By PETER CALDER
Rethinking the plays would doubtless have pleased the Bard if it lent them new life or found new sense in familiar texts. But it is hard to conclude that this re-gendered King Lear does either.
Leah as a smothering, manipulative mother of three daughters has a certain appeal, particularly in a post-colonial, Pacific culture where matriarchy and patriarchy have always jostled for control.
But it soon becomes obvious that such tinkering touches only on part of Lear, and not the part that makes it the awful masterpiece it is. This is a work which drags us to the brink of what it is to be human and dares us to stare into the abyss.
But Leah in Geraldine Brophy's otherwise courageous and competent reading is never "every inch a Queen".
On the heath, she is too nimble and lucid; her madness has no majesty in it. Elsewhere, her character seems at times like a fretful, petulant mother in a classy soap opera, and her tormentors shrink to fit.
Thus the fiendish Goneril (Cameron Rhodes) and Regan (Tim Balme) roll their eyes in an exasperation which is faintly comic. It's intentional, perhaps, but jarring; the metaphysical menace is absent.
Retooling the text makes for its own problems, and not just because "lord" and "lady" or "son" and "daughter" scan differently.
Some of the best poetry goes (the early "into her womb convey sterility" curse was the saddest loss for me) and the gender switches become distracting (as when Regan intervenes in his wife's fight over the bloodied Gloucester) rather than illuminating.

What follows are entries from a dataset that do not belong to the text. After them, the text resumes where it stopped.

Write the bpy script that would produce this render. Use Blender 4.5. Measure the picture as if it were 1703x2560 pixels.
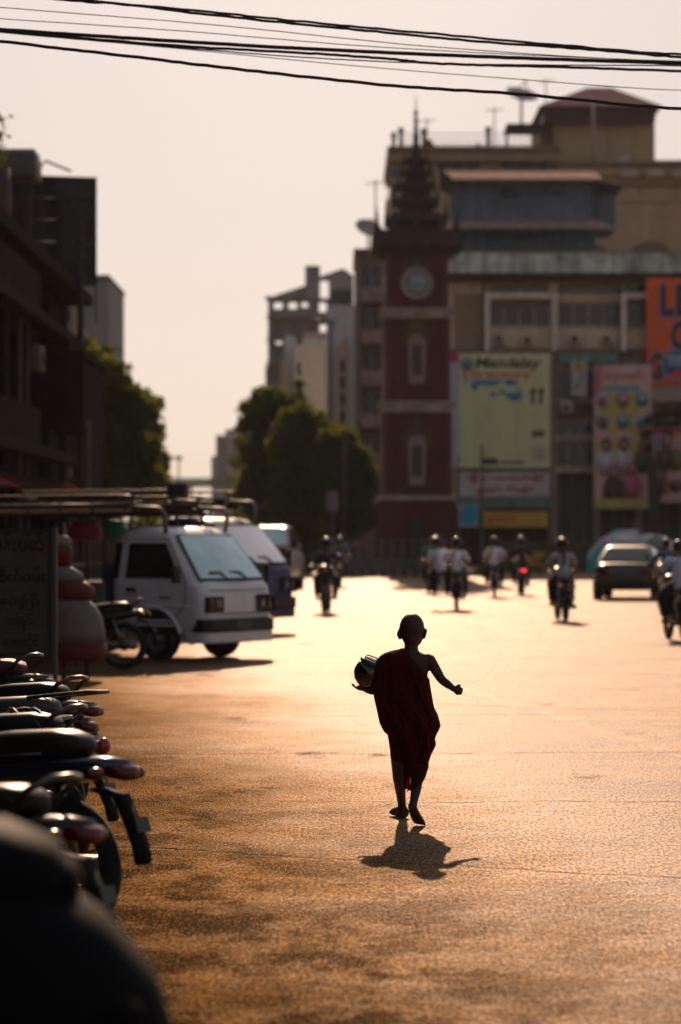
import bpy, bmesh, math, random
from math import sin, cos, pi, radians
from mathutils import Vector, Matrix, Euler
random.seed(7)
for _o in list(bpy.data.objects): bpy.data.objects.remove(_o)
SC = bpy.context.scene
COL = SC.collection
# ------------------------------------------------------------------ camera
F = 6044.0            # focal length in photograph pixels (85 mm on a 36 mm tall frame)
HZ, CX, CH = 1335.0, 851.5, 1.7
def wx(px, d): return (px - CX) / F * d
def wz(py, d): return CH - (py - HZ) / F * d
def gd(py): return CH * F / (py - HZ)          # distance of a ground point seen at row py
cam = bpy.data.cameras.new('camera'); camo = bpy.data.objects.new('camera', cam); COL.objects.link(camo)
camo.location = (0, 0, CH); camo.rotation_euler = (radians(90), 0, 0)
cam.sensor_fit = 'VERTICAL'; cam.sensor_height = 36.0; cam.sensor_width = 24.0; cam.lens = 85.0
cam.shift_y = 55.0 / 2560.0
cam.clip_start = 0.1; cam.clip_end = 6000
cam.dof.use_dof = True; cam.dof.focus_distance = 14.1; cam.dof.aperture_fstop = 2.0
SC.camera = camo
# ------------------------------------------------------------------ world, sun, exposure
SUN_EL, SUN_AZ = radians(29.0), radians(-0.8)
w = bpy.data.worlds.new('World'); SC.world = w; w.use_nodes = True
nt = w.node_tree; nt.nodes.clear()
sky = nt.nodes.new('ShaderNodeTexSky'); sky.sky_type = 'NISHITA'; sky.sun_disc = False
sky.sun_elevation = SUN_EL; sky.sun_rotation = SUN_AZ
sky.altitude = 60; sky.air_density = 1.0; sky.dust_density = 2.0; sky.ozone_density = 1.0
hs = nt.nodes.new('ShaderNodeHueSaturation'); hs.inputs['Saturation'].default_value = 0.65
tint = nt.nodes.new('ShaderNodeMix'); tint.data_type = 'RGBA'; tint.blend_type = 'MULTIPLY'
tint.inputs['Factor'].default_value = 1.0; tint.inputs['B'].default_value = (1.0, 0.90, 0.875, 1)
bg = nt.nodes.new('ShaderNodeBackground'); bg.inputs['Strength'].default_value = 0.137
wo = nt.nodes.new('ShaderNodeOutputWorld')
gm = nt.nodes.new('ShaderNodeGamma'); gm.inputs['Gamma'].default_value = 0.57
nt.links.new(sky.outputs[0], gm.inputs['Color']); nt.links.new(gm.outputs[0], hs.inputs['Color']); nt.links.new(hs.outputs[0], tint.inputs['A'])
nt.links.new(tint.outputs['Result'], bg.inputs['Color']); nt.links.new(bg.outputs[0], wo.inputs['Surface'])
sl = bpy.data.lights.new('sun', 'SUN'); so = bpy.data.objects.new('sun', sl); COL.objects.link(so)
sl.energy = 5.0; sl.angle = radians(0.6); sl.color = (1.0, 0.67, 0.44)
so.rotation_euler = (-(pi / 2 - SUN_EL), 0, -SUN_AZ); so.location = (0, 60, 60)
SC.view_settings.view_transform = 'Standard'; SC.view_settings.look = 'None'
SC.view_settings.exposure = 0.10; SC.view_settings.gamma = 1.0; SC.view_settings.use_curve_mapping = False
SC.render.engine = 'CYCLES'
SC.cycles.use_denoising = True; SC.cycles.max_bounces = 6; SC.cycles.diffuse_bounces = 3; SC.cycles.glossy_bounces = 3
SC.cycles.transmission_bounces = 4; SC.cycles.volume_bounces = 0; SC.cycles.transparent_max_bounces = 8
SC.cycles.sample_clamp_indirect = 4.0; SC.cycles.caustics_reflective = False; SC.cycles.caustics_refractive = False
SC.cycles.use_adaptive_sampling = True; SC.cycles.adaptive_threshold = 0.01

# ------------------------------------------------------------------ materials
_M = {}
def mat(name, col, rough=0.7, metal=0.0, var=0.12, scale=3.0, bump=0.0, bscale=40.0, spec=0.4, streak=0.0, coat=0.0):
    """procedural painted / stone / metal surface: colour with noise variation, vertical streaks, fine bump"""
    if name in _M: return _M[name]
    m = bpy.data.materials.new(name); m.use_nodes = True; _M[name] = m
    t = m.node_tree; b = t.nodes['Principled BSDF']
    b.inputs['Roughness'].default_value = rough; b.inputs['Metallic'].default_value = metal
    b.inputs['Specular IOR Level'].default_value = spec; b.inputs['Coat Weight'].default_value = coat
    b.inputs['Coat Roughness'].default_value = 0.08
    c = (col[0], col[1], col[2], 1)
    if var > 0:
        tc = t.nodes.new('ShaderNodeTexCoord')
        n = t.nodes.new('ShaderNodeTexNoise'); n.inputs['Scale'].default_value = scale; n.inputs['Detail'].default_value = 5
        n.inputs['Roughness'].default_value = 0.62
        t.links.new(tc.outputs['Object'], n.inputs['Vector'])
        r = t.nodes.new('ShaderNodeMapRange'); r.inputs[1].default_value = 0.3; r.inputs[2].default_value = 0.7
        r.inputs[3].default_value = 1 - var * 1.6; r.inputs[4].default_value = 1 + var
        t.links.new(n.outputs['Fac'], r.inputs[0])
        mx = t.nodes.new('ShaderNodeMix'); mx.data_type = 'RGBA'; mx.blend_type = 'MULTIPLY'; mx.inputs['Factor'].default_value = 1
        mx.inputs['A'].default_value = c
        t.links.new(r.outputs[0], mx.inputs['B'])
        out = mx.outputs['Result']
        if streak > 0:
            mp = t.nodes.new('ShaderNodeMapping'); mp.inputs['Scale'].default_value = (2.2, 2.2, 0.12)
            t.links.new(tc.outputs['Object'], mp.inputs['Vector'])
            n2 = t.nodes.new('ShaderNodeTexNoise'); n2.inputs['Scale'].default_value = 1.0; n2.inputs['Detail'].default_value = 6
            t.links.new(mp.outputs[0], n2.inputs['Vector'])
            r2 = t.nodes.new('ShaderNodeMapRange'); r2.inputs[1].default_value = 0.42; r2.inputs[2].default_value = 0.72
            r2.inputs[3].default_value = 1.0; r2.inputs[4].default_value = 1 - streak
            t.links.new(n2.outputs['Fac'], r2.inputs[0])
            m2 = t.nodes.new('ShaderNodeMix'); m2.data_type = 'RGBA'; m2.blend_type = 'MULTIPLY'; m2.inputs['Factor'].default_value = 1
            t.links.new(out, m2.inputs['A']); t.links.new(r2.outputs[0], m2.inputs['B']); out = m2.outputs['Result']
        t.links.new(out, b.inputs['Base Color'])
        if bump > 0:
            n3 = t.nodes.new('ShaderNodeTexNoise'); n3.inputs['Scale'].default_value = bscale; n3.inputs['Detail'].default_value = 4
            t.links.new(tc.outputs['Object'], n3.inputs['Vector'])
            bp = t.nodes.new('ShaderNodeBump'); bp.inputs['Strength'].default_value = bump; bp.inputs['Distance'].default_value = 0.02
            t.links.new(n3.outputs['Fac'], bp.inputs['Height']); t.links.new(bp.outputs[0], b.inputs['Normal'])
    else:
        b.inputs['Base Color'].default_value = c
    return m
def glow(name, col, strength):
    if name in _M: return _M[name]
    m = mat(name, col, 0.4, var=0); b = m.node_tree.nodes['Principled BSDF']
    b.inputs['Emission Color'].default_value = (*col, 1); b.inputs['Emission Strength'].default_value = strength
    return m

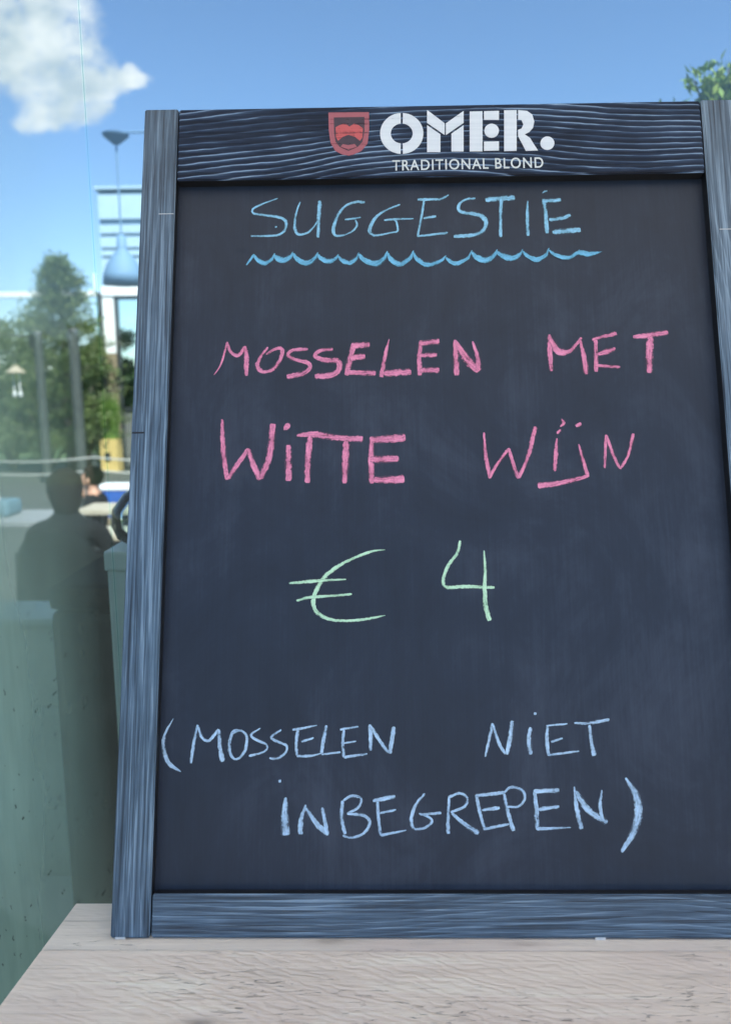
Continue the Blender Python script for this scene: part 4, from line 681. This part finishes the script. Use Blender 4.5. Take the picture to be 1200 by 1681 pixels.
lt = thing('laurel_tree', 'potted laurel tree whose leafy top shows over the right corner of the chalkboard', 'tree', (1.195, 1.6, 0))
obj('pot', lathe([(0, 0), (.15, 0), (.20, .36), (.22, .36), (.22, .41), (.185, .41), (.18, .36), (0, .36)], 32), 'terracotta', lt)
bm = bmesh.new(); tube(bm, [(0, 0, .36), (.015, .01, 1.2), (0, 0, 2.08)], [.022, .018, .013]); pts = []
for i in range(120):
    az = random.uniform(0, 6.283); el = random.uniform(-.5, 1.5); rr = .225 * random.uniform(.72, 1.06)
    tip = Vector((math.cos(az) * math.cos(el) * rr, math.sin(az) * math.cos(el) * rr, 2.178 + math.sin(el) * rr * .92))
    tube(bm, [(0, 0, 2.05), tuple(tip)], [.005, .0015], 5)
    for k in range(84):
        f_ = random.uniform(.4, 1.05); pts.append(Vector((0, 0, 2.05)).lerp(tip, f_) + Vector((random.gauss(0, .014), random.gauss(0, .014), random.gauss(0, .014))))
obj('trunk', bm, 'bark', lt); obj('crown', leaves(pts, .026, 1, lambda p: (p - Vector((0, 0, 2.08))).normalized() * .8, .45), 'leaf_laurel', lt)

# ------------------------------------------------------------------ unseen cream sunshade added overhead to shade and soften the table light
ps = thing('added_parasol', 'large cream cantilever sunshade, unseen, added to shade the plank table', 'added_parasol', (3.2, -1.2, 0))
bm = bmesh.new(); cx, cy, hw = -2.35, .80, 1.0
ring = [bm.verts.new((cx + sx_ * hw * 1.75, cy + sy_ * hw, 2.75)) for sx_, sy_ in ((-1, -1), (1, -1), (1, 1), (-1, 1))]; top = bm.verts.new((cx, cy, 3.1))
for i in range(4): bm.faces.new((ring[i], ring[(i + 1) % 4], top))
bmesh.ops.solidify(bm, geom=bm.faces[:], thickness=.004)
obj('canopy', bm, 'canvas', ps)
obj('pole', TUBE([(0, 0, .08), (0, 0, 3.3), (-.35, 0, 3.55), (cx, cy, 3.2)], .04), 'alu', ps); obj('base', B(-.45, .45, -.45, .45, 0, .08, bev=.01), 'concrete', ps)
for i, (sx_, sy_) in enumerate(((-1, -1), (1, -1), (1, 1), (-1, 1))): obj('rib', TUBE([(cx, cy, 3.06), (cx + sx_ * hw * 1.69, cy + sy_ * hw * .97, 2.735)], .012, 6), 'alu', ps)
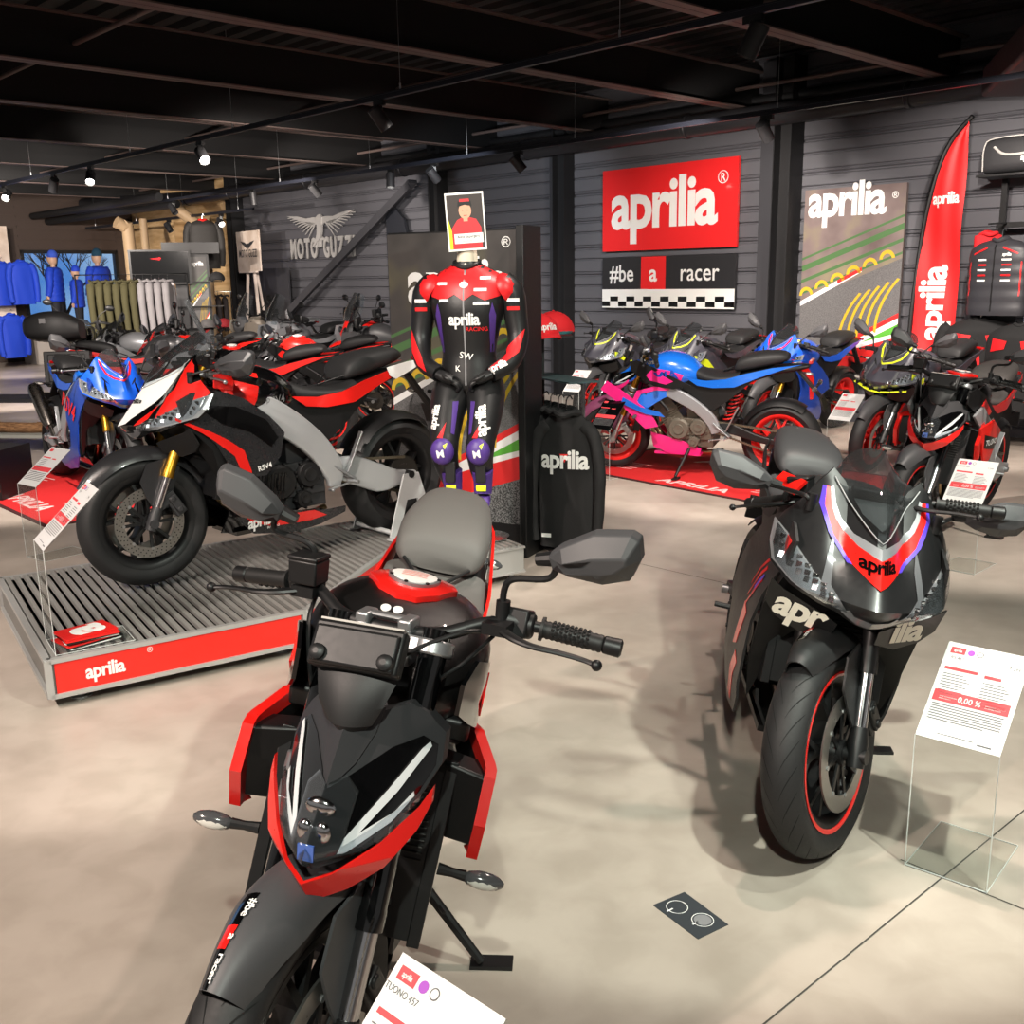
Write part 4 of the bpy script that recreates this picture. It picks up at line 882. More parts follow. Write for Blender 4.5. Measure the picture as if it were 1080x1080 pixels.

Meanwhile, the mind boggles at the thinking that made Tom o' Bedlam into a leather-strapped hooker.
All that said, the cast - with the exception of Ian Hughes' prosaic Cordelius - makes a good fist of things.
Peter Hayden's Fool (his fevered riot of fabric is the best of Tracey Collins' excellent costumes) is a standout, and Robyn Malcolm's Kent is a performance as honest as the character.
In sum, Leah casts new light on Lear, but only fitfully, sputteringly and at the play's peripheries. In centre stage, it takes a titanic work close to the ordinary.